▶ _OBJECTIVE_:
Find the word "scene" in the listing; pull out each line holding it.

▶ _DATA BLOCK_:

'''

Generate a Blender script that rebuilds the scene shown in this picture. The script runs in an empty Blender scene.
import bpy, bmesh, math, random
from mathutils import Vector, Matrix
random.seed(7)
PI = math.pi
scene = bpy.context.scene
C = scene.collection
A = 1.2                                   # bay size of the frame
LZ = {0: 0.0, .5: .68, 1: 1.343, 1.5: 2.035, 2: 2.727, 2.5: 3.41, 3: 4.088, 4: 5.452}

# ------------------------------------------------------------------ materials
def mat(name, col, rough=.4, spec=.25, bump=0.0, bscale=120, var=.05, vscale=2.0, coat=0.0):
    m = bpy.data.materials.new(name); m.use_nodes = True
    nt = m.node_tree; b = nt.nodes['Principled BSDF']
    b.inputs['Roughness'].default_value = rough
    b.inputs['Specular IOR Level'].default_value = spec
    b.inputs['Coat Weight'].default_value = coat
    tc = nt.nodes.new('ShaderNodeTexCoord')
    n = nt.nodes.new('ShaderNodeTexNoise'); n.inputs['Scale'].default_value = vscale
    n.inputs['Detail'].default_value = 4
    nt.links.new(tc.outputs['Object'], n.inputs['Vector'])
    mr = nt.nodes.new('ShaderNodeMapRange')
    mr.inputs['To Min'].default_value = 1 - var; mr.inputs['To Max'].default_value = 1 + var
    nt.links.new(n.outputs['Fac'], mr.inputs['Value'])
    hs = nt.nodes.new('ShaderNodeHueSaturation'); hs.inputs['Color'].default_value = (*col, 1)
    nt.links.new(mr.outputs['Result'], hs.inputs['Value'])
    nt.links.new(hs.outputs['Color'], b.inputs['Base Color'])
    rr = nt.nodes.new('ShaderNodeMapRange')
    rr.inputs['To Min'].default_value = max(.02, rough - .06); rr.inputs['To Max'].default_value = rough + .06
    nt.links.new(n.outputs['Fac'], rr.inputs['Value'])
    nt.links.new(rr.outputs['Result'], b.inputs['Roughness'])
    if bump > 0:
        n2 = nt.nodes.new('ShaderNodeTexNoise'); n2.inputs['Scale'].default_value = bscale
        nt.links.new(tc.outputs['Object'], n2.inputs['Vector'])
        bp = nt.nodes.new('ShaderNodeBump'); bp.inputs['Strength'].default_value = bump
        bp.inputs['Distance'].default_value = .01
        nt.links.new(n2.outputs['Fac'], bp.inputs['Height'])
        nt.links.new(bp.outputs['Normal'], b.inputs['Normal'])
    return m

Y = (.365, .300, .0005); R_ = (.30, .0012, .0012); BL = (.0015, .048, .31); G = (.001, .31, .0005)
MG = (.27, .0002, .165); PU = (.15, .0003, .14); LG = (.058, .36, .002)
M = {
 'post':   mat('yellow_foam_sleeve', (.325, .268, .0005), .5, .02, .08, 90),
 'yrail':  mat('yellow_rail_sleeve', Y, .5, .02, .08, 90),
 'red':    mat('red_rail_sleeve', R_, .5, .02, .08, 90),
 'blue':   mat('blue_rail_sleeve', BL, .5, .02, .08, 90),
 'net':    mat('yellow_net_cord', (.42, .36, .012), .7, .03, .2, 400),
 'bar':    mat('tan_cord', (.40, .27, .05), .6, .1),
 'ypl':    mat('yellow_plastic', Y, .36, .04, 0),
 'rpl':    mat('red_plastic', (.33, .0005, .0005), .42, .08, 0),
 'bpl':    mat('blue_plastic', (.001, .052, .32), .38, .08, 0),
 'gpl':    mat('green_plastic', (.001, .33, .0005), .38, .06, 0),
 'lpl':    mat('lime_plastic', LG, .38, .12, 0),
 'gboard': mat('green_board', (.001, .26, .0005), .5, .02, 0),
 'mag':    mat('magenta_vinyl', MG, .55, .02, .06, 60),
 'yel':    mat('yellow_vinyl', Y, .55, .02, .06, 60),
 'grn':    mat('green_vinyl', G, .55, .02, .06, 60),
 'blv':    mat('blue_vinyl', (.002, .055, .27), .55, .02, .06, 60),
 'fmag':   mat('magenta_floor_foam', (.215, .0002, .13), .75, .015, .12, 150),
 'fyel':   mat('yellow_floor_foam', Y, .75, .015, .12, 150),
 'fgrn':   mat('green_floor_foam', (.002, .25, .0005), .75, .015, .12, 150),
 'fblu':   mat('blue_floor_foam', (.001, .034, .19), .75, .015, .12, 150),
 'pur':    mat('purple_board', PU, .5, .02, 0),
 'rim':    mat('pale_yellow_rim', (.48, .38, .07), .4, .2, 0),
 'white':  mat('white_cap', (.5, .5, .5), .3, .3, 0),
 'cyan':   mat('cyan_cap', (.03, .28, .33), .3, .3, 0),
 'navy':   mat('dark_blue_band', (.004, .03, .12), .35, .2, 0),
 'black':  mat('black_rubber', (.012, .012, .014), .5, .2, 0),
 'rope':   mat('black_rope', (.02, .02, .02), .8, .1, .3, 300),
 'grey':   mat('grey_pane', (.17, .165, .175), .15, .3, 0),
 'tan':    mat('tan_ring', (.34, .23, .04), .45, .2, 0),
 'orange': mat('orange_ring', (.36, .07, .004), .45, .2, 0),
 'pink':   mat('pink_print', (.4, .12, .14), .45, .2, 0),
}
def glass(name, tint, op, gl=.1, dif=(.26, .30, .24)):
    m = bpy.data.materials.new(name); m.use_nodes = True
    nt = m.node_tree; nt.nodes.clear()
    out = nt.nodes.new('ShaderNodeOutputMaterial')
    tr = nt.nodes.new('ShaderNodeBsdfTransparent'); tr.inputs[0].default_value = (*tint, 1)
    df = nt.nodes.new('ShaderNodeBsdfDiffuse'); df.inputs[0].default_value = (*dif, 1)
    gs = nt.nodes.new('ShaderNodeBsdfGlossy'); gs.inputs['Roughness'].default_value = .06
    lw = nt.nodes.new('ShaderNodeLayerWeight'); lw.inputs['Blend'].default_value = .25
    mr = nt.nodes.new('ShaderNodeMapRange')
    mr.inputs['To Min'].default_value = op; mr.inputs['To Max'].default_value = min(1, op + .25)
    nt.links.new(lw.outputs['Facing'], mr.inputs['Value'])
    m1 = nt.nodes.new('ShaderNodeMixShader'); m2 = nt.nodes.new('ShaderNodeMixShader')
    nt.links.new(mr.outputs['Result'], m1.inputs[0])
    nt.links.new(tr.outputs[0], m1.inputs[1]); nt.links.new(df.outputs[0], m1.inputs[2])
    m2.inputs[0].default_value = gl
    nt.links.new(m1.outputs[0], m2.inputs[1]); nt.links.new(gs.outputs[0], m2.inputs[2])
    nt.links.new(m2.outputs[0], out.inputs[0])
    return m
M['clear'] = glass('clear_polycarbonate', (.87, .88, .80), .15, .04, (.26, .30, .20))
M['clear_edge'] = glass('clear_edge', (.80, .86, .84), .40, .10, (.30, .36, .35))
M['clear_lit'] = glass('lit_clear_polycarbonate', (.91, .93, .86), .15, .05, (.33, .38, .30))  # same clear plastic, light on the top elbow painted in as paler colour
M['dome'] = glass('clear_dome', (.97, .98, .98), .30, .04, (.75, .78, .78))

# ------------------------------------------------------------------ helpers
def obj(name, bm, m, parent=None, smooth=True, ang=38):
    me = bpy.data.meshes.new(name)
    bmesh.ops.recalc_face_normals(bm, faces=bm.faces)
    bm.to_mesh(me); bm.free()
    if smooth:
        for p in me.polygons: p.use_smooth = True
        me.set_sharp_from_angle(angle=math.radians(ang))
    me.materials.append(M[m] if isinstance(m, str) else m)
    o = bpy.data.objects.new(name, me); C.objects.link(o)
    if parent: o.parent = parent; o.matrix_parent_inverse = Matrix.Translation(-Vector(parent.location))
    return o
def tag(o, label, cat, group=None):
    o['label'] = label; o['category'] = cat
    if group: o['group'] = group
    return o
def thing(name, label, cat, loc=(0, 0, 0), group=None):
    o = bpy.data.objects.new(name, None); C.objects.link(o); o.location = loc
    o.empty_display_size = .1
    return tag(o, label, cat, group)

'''

▶ _EXPECTED ANSWER_:
Generate a Blender script that rebuilds the scene shown in this picture. The script runs in an empty Blender scene.
scene = bpy.context.scene
C = scene.collection